◆ **Written exercise**:
Among the lines of data below, reproduce only those from the one with "Build this scene" through the one with "COL = sc.collection", exactly as they stand, both ends included.

◆ **Scene script records**:
================================
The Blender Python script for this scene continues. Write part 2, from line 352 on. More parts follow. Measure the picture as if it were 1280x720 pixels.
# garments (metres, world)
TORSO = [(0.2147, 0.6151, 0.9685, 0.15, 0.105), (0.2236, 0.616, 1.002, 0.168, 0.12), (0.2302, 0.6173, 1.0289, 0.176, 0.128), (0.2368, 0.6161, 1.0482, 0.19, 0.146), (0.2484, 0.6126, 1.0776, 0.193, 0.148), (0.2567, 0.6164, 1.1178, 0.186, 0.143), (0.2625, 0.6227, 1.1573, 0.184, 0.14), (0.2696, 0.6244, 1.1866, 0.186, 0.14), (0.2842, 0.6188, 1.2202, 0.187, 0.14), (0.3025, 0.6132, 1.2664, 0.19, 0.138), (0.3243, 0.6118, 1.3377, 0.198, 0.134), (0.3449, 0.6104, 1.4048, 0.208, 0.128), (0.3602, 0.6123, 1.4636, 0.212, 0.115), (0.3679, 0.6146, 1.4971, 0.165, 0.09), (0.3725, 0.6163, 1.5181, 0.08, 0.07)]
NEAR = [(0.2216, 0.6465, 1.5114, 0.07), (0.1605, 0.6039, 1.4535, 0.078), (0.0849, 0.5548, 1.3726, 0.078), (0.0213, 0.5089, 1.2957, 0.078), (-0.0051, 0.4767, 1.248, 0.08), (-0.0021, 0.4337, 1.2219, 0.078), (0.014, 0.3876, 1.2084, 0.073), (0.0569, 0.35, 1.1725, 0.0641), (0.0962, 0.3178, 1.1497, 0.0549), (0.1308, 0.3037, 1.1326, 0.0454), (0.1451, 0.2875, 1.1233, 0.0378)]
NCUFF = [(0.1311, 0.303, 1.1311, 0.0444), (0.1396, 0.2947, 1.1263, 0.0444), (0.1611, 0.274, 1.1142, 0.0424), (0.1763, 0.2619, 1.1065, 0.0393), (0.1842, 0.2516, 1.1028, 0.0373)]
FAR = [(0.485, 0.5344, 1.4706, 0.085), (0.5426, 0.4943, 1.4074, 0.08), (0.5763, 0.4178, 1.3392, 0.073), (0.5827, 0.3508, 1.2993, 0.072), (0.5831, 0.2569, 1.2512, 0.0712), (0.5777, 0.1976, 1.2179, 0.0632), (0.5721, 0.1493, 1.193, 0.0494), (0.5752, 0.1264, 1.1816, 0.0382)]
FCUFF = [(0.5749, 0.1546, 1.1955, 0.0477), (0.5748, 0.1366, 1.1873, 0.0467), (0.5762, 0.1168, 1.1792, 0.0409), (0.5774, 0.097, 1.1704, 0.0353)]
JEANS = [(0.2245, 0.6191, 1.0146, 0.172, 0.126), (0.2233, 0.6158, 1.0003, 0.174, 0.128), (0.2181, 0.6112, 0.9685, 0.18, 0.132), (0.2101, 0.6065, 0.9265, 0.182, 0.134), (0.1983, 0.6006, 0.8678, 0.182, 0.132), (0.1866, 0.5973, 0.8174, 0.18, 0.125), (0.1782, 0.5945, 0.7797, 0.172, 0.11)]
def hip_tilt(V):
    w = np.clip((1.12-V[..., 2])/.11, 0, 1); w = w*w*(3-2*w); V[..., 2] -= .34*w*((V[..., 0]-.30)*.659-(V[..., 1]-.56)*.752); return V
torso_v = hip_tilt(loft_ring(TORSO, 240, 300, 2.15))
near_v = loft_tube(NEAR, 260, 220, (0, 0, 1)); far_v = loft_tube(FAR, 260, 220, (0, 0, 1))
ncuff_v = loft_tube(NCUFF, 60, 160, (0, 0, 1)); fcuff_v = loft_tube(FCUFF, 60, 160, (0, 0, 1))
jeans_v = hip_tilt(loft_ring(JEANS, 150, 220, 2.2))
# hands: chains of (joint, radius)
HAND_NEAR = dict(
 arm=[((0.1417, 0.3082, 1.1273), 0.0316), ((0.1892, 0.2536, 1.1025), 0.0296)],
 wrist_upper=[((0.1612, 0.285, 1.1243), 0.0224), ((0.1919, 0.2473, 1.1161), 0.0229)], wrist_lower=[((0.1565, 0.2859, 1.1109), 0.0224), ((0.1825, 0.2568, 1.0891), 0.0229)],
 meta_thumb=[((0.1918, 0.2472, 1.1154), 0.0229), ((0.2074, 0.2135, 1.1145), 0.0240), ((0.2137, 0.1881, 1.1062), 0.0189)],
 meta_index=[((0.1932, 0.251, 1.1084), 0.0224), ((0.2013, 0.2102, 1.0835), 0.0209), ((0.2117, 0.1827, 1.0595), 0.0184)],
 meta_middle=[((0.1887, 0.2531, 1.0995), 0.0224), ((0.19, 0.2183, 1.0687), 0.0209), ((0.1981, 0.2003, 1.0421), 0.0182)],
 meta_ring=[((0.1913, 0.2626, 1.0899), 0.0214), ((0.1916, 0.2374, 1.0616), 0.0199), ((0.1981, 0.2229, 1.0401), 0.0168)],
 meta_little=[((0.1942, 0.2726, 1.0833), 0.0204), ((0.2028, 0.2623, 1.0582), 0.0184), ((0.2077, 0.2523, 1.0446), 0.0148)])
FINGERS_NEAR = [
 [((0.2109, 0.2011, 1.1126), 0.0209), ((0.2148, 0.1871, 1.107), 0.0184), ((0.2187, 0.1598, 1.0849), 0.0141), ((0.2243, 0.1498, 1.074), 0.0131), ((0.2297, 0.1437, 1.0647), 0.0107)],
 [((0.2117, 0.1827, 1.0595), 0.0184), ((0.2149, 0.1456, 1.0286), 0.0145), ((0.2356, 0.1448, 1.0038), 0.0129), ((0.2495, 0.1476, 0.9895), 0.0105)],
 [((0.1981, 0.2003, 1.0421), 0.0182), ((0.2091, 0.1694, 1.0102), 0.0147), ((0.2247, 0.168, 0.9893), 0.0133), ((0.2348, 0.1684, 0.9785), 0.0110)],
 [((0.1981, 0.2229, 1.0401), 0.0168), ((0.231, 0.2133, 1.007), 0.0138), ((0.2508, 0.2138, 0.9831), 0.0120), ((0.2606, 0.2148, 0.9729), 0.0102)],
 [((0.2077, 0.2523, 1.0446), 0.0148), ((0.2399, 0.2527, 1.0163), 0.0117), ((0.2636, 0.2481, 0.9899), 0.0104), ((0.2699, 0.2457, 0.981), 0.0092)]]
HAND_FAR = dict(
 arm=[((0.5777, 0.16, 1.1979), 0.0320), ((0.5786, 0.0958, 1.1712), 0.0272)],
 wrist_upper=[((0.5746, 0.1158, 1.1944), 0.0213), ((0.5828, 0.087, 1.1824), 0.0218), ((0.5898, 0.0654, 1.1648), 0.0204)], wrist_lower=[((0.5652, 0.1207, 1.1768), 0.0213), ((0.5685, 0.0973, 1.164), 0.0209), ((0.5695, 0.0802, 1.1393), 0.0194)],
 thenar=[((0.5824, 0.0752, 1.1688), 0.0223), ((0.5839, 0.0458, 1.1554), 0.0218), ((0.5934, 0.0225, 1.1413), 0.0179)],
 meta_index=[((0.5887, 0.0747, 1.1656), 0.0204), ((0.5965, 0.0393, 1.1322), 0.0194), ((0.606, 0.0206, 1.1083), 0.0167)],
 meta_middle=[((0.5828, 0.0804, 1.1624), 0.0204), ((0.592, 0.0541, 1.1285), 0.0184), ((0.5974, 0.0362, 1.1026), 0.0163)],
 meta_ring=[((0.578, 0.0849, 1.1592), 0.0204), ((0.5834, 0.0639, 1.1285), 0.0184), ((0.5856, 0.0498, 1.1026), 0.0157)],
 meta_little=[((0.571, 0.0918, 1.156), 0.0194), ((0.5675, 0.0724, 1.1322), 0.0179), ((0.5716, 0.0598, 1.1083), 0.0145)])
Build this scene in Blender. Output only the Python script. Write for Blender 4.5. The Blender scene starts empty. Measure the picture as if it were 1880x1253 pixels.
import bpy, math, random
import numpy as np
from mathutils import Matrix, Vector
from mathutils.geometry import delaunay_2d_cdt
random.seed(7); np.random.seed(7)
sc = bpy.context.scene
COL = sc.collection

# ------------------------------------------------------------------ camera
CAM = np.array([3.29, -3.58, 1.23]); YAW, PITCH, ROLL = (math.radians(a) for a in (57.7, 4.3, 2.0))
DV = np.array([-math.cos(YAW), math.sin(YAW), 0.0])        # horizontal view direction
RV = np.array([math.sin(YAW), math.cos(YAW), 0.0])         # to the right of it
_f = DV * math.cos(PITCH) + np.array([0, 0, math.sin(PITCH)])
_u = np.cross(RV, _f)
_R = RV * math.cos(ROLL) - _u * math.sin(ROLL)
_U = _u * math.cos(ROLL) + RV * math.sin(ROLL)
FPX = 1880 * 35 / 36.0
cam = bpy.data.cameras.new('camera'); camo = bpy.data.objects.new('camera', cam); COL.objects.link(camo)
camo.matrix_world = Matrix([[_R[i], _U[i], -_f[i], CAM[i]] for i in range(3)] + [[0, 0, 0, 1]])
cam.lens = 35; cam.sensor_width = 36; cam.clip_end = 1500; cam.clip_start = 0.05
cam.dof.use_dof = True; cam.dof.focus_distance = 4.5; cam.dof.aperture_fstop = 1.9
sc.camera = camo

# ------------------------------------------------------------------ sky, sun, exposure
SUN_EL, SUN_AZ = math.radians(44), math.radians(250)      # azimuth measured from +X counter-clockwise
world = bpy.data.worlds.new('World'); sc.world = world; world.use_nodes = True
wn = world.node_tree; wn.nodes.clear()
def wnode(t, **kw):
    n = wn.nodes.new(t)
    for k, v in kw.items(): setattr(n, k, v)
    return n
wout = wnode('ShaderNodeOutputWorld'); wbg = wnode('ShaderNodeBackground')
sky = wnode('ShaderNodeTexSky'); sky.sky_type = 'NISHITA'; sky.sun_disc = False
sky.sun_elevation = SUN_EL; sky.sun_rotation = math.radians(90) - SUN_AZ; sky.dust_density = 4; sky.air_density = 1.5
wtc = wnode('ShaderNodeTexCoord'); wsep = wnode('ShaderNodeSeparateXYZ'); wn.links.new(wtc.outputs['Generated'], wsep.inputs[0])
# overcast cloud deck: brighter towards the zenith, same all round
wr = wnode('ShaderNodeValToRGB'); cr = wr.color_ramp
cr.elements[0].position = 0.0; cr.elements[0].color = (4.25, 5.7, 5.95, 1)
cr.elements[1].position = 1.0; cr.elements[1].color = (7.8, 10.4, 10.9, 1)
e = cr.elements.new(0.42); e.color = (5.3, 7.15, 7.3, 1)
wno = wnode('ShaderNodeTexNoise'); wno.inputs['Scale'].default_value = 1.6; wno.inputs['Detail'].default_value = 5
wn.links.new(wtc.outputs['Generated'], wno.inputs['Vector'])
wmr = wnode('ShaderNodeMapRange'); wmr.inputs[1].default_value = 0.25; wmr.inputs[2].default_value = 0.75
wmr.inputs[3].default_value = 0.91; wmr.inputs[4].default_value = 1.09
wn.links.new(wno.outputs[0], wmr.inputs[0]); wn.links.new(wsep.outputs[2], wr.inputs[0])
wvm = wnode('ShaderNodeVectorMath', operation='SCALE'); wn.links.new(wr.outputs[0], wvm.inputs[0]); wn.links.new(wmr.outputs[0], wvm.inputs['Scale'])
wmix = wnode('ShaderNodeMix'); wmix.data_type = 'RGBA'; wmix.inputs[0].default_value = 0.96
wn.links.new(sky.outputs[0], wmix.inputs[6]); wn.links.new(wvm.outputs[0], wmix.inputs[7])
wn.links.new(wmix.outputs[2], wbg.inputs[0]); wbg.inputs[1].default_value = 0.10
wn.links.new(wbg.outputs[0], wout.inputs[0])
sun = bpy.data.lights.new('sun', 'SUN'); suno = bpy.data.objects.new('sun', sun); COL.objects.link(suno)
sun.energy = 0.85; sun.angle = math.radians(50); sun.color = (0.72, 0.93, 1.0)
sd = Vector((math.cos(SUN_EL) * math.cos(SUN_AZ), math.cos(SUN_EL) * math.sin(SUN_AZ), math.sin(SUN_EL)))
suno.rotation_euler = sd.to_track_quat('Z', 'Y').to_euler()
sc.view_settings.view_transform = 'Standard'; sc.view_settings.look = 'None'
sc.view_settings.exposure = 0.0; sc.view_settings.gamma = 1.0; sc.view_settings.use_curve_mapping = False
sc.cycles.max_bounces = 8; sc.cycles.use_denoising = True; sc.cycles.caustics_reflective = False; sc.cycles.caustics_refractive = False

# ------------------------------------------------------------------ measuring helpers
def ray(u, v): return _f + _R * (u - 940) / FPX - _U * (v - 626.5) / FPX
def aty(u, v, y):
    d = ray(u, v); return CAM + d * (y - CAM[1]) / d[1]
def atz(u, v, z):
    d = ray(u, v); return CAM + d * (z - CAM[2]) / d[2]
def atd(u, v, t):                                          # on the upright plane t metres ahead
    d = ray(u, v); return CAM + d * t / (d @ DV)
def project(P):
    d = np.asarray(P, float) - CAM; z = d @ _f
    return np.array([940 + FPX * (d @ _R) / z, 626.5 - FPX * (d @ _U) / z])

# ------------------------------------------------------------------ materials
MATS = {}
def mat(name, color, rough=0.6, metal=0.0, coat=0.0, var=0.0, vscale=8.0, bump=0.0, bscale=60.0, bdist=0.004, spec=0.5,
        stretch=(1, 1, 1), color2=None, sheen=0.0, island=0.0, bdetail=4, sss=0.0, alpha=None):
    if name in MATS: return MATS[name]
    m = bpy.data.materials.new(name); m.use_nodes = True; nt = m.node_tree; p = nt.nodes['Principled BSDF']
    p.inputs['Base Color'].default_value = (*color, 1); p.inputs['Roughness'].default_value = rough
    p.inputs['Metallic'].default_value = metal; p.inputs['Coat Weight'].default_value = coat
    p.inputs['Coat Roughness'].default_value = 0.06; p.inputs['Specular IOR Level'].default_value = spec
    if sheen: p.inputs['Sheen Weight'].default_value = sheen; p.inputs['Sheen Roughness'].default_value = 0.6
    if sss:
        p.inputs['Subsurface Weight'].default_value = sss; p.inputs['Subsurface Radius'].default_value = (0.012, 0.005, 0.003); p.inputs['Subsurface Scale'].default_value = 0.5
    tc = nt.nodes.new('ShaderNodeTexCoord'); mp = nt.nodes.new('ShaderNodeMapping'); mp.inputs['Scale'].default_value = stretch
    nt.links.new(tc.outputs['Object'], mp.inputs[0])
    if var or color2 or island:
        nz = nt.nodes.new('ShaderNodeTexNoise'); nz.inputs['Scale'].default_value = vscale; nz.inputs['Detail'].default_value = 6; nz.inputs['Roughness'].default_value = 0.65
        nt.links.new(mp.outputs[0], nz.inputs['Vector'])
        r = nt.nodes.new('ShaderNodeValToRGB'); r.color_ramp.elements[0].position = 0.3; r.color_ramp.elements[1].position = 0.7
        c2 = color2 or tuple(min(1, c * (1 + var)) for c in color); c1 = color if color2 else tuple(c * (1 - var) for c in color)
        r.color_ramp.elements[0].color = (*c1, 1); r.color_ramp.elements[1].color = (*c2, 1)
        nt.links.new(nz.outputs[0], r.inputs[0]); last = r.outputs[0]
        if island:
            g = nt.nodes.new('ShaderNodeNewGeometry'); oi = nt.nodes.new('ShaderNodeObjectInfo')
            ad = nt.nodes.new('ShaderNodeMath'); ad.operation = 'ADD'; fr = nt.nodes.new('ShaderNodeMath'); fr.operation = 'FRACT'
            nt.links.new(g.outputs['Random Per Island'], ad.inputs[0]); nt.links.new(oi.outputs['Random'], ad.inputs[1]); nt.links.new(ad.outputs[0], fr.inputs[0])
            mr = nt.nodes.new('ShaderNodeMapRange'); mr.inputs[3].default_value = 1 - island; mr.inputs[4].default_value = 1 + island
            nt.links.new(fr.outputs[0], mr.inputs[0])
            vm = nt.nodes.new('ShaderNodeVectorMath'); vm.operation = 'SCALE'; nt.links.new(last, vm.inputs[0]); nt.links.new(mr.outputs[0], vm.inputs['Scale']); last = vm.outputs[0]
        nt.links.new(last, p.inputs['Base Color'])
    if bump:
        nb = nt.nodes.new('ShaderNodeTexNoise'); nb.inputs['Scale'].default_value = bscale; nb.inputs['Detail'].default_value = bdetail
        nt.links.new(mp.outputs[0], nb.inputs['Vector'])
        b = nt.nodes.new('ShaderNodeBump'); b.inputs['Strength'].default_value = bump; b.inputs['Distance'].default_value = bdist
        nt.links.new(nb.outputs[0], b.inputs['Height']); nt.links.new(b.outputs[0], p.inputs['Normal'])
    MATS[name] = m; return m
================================
◆ **Exercise answer**:
Build this scene in Blender. Output only the Python script. Write for Blender 4.5. The Blender scene starts empty. Measure the picture as if it were 1880x1253 pixels.
import bpy, math, random
import numpy as np
from mathutils import Matrix, Vector
from mathutils.geometry import delaunay_2d_cdt
random.seed(7); np.random.seed(7)
sc = bpy.context.scene
COL = sc.collection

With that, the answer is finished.